The essence of neighbourhood planning was the involvement of villagers in the scope and priorities of the plan and the final choices of what kind of development should take place and where it should take place. Introducing an official guide to the powers that made neighbourhood planning possible, the Right Honourable Greg Clark MP, Secretary of State for Communities and Local Government wrote:- 
“The Localism Act sets out a series of measures with the potential to achieve a substantial and lasting shift in power away from central government and towards local people. They include: new freedoms and flexibilities for local government; new rights and powers for communities and individuals; reform to make the planning system more democratic and more effective, and reform to ensure that decisions about housing are taken locally.”

Accordingly, the Bosham Parish Neighbourhood Plan team pressed ahead with very full consultations of all householders. For each of six exhibitions approximately 1700 invitation leaflets were delivered door-to-door and most of the exhibitions were staged at both the Village Hall in Walton Lane and in St Nicholas Church Hall in Brooks Lane. Attended by between 100 and 370 people at each exhibition, all were all invited to give comments and make options based upon full planning and environmental information provided by statutory agencies. At the final exhibition (Expo6) people were asked to rank the available sites.
The results were as follows:-

1.           Bullock Barns – SHLAA  BB 08198 -  8 homes
2.           Oakcroft Nursery – SHLAA BB 08194 -  23 homes
3.           Dolphin House -SHLAA BO 08185 -  up to 5 home
4.           Swan Field – SHLAA BB 08197 -  25 homes
5.           Walton Farm – SHLAA BO 1405A -  up to 18 homes
6.           Crede Farm – SHLAA BO08189 - up to 12 homes
7.           French Gardens – SHLAA BB 08196 -  6 hectare site
8.           Highgrove Farm - Option for 50 houses
9.           Green Ltd Field – SHLAA BO 1406 -  up to 11 homes
10.        Highgrove Farm - Option for 100 houses
11.        Highgrove Farm – Option for 200 houses

This echoed the result of the very first exhibition which prioritised avoiding coalescence with neighbouring villages (second most important priority after guarding drainage and avoiding flooding risks). Oakcroft was lost as a housing site when the owner opted to offer it to St Wilfrid’s Hospice, which has now gained planning permission despite technical objections by CDC’s officers. The Highgrove site had been rejected at the Examination into the District-wide Plan.
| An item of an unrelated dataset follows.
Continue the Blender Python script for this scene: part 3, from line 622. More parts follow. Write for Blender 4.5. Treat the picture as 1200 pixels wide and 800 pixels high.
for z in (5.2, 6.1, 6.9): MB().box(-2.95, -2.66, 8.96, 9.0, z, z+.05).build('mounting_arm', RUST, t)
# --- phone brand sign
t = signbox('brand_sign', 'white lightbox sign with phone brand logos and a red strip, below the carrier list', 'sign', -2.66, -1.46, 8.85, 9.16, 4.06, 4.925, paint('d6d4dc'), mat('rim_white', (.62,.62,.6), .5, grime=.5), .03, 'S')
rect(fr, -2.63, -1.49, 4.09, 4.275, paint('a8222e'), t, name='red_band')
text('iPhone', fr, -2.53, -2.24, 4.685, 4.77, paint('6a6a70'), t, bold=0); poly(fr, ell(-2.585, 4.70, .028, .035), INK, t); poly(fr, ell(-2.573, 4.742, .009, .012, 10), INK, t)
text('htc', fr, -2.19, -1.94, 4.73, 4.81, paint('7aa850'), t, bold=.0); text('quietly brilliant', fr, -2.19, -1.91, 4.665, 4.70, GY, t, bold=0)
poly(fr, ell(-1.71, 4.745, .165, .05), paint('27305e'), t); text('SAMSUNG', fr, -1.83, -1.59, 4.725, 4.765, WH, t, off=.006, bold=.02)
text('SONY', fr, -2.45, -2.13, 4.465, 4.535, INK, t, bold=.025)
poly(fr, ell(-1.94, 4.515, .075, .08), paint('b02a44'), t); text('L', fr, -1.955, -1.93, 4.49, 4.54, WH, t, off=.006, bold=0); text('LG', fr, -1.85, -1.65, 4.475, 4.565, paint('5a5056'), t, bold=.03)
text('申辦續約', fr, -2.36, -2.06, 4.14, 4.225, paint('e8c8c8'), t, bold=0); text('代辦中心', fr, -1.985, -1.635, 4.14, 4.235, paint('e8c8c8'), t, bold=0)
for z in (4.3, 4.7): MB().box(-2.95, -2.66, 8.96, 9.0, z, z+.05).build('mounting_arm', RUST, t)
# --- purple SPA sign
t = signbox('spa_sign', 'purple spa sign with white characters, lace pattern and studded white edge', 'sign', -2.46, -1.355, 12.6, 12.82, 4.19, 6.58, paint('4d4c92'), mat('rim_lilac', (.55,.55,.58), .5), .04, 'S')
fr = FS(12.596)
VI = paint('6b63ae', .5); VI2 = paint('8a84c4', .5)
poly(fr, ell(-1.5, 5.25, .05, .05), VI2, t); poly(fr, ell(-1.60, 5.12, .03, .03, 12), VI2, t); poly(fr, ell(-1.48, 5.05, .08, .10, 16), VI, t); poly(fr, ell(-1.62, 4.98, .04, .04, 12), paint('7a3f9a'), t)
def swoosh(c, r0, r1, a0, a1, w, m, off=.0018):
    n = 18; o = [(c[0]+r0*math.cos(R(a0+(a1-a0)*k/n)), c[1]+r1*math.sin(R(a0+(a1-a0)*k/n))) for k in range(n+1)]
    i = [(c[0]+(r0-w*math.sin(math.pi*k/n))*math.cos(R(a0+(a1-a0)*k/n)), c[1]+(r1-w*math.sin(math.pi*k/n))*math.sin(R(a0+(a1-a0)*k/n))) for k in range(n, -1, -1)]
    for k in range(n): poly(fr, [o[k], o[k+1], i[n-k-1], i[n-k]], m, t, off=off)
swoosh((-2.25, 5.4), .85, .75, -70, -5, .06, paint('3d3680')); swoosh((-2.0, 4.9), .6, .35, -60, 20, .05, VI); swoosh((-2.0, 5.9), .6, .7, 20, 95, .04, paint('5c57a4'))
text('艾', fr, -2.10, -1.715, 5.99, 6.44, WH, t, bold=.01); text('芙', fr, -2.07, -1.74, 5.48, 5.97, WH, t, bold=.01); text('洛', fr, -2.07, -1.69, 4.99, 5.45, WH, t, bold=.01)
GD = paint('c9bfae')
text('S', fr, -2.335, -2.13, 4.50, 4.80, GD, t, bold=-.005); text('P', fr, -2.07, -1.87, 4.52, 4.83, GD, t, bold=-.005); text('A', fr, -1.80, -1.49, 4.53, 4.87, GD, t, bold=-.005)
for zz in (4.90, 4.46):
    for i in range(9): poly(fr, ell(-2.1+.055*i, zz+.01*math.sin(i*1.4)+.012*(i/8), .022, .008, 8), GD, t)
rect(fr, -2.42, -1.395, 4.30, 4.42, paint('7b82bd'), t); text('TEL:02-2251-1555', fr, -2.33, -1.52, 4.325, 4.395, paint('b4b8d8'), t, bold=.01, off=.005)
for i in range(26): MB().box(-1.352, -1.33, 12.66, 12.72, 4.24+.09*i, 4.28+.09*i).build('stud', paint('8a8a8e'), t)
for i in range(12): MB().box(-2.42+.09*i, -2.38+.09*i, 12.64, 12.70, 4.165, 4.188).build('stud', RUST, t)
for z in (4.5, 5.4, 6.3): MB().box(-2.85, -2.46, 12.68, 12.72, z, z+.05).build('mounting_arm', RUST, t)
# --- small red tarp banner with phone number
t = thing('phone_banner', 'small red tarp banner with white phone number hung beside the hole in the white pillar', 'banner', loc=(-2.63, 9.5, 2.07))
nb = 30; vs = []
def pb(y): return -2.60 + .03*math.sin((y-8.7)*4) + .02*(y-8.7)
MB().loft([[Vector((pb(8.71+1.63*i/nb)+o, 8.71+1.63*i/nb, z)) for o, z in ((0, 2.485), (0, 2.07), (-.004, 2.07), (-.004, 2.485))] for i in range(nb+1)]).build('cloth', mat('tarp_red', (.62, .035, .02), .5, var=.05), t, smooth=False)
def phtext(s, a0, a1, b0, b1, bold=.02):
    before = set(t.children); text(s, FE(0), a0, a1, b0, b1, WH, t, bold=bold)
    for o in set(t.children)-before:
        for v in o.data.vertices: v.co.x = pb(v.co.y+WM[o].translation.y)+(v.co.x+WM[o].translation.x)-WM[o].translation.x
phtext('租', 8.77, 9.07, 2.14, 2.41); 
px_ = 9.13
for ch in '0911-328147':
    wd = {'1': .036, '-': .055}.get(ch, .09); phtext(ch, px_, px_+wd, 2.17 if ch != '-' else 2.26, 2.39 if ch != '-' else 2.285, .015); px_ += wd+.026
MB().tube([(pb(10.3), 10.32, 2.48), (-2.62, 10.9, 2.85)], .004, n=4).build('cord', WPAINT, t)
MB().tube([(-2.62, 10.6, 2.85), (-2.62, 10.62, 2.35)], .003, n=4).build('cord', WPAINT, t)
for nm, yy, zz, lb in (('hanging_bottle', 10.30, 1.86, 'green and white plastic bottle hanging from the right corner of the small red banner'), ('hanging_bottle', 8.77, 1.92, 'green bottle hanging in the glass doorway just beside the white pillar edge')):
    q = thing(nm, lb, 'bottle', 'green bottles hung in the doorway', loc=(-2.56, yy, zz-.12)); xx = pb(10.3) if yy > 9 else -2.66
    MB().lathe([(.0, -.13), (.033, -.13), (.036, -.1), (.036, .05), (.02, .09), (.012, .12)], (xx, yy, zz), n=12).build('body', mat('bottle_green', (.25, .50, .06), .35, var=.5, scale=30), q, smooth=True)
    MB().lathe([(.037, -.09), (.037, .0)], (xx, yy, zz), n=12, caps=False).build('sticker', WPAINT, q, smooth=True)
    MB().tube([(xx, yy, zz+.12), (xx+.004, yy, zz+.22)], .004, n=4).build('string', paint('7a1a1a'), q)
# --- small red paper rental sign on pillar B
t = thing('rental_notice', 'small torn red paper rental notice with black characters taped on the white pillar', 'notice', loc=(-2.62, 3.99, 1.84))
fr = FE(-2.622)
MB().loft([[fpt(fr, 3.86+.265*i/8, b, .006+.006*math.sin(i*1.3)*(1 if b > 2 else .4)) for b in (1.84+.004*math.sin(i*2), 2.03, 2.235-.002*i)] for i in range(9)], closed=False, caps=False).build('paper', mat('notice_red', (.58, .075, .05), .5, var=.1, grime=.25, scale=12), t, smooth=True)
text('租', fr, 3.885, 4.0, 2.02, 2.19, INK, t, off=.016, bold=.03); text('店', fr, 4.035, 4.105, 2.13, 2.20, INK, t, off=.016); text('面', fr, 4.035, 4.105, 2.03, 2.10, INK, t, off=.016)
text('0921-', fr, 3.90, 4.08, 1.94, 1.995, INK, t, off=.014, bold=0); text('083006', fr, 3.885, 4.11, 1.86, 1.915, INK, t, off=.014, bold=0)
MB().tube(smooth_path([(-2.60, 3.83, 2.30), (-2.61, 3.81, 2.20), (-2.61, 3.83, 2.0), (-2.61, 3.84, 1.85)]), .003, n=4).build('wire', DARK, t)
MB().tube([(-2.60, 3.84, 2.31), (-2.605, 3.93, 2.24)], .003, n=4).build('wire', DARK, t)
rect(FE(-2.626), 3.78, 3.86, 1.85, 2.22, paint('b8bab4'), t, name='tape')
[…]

However, the planning inspector which Chichester DC appointed to look at the Bosham Plan has de facto insisted that all the fifty houses for Bosham go on this site in one single estate. The developers cannot be expected to let it rest at that since at the District Examination they put forward a proposal for upwards of 200. Faced with the kind of financial resources that such developers can throw into a legal battle, the District has sacrificed the essence of the Bosham Plan as originally drafted.

Is this what the government meant when Greg Clark wrote the following?
“We think that the best means of strengthening society is not for central government to try and seize all the power and responsibility for itself. It is to help people and their locally elected representatives to achieve their own ambitions. This is the essence of the Big Society. We have already begun to pass power back to where it belongs. We are cutting central targets on councils, easing the burden of inspection, and reducing red tape. We are breaking down the barriers that stop councils, local charities, social enterprises and voluntary groups getting things done for themselves.”

When the Bosham Plan referendum occurs, there may be many who say that this is not what we wanted so we should vote against it. However, without any plan, Bosham would lose out on receipts consequent on building any houses. Such receipts could be used for the benefit of the village to ease parking problems, give us safer crossings and environmental improvements to public areas. We will come to a view nearer the time on what we see as the best course of action but, meanwhile, we think you should write to your MP and District Councilors protesting at the theft or fraud of “Localism”.